La soluzione potrebbe essere quella di allungare la durata del mutuo (così la rata mensile si riduce) oppure scegliere un mutuo variabile (con tutti i rischi del caso) o un mutuo a tasso misto: un mutuo variabile con un paracadute che fa sì che la rata non cresca di tanto. Ad esempio nei mutui a rata protetta o mutui a rata costante viene definita una rata mensile al momento della stipula che rimane uguale nel corso del tempo mentre la durata del finanziamento può crescere (di solito fino ad un massimo di ulteriori 10 anni) o diminuire a seconda della dinamica dei tassi.
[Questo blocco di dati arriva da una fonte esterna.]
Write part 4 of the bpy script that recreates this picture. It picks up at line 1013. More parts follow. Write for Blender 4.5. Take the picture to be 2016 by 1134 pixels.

Nei mutui con cap invece lo spread variabile del tasso non può andare oltre il valore massimo indicato nel contratto.

Quando scenderanno i tassi sul mutuo

Dopo settembre, sempre secondo le aspettative, il trend dovrebbe finalmente invertirsi e i tassi iniziare a calare tanto è vero che le quotazioni di giugno 2024 stimano l’Euribor a 3 mesi intorno al 3,42%.
Tra le buone notizie si segnala anche che gli Euribor, indice su cui si calcola la rata dei mutui, sono agganciati al tasso sui depositi, più basso di 50 punti base rispetto all’altro tasso di rifinanziamento principale della BCE ora al 4%.

Variabile chiave in questo senso è l’inflazione da luglio in poi, sorvegliata speciale dalle principali banche centrali per decidere se proseguire con rialzi sostenuti o moderare le strette. Per ora l’iperinflazione sta dando segnali di raffreddamento, anche se di poco, alimentando le speranze di uno stop ai rincari del costo della vita e dei mutui. A questo si aggiunge il fatto che, oltreoceano, la Fed sembra intenzionata a prendersi una pausa nel ciclo di rialzi. Segnale positivo se si considera che un differenziale di tasso intorno ai 150-200 punti base tra le Fed e Bce è fisiologico, sotto il profilo macroeconomico.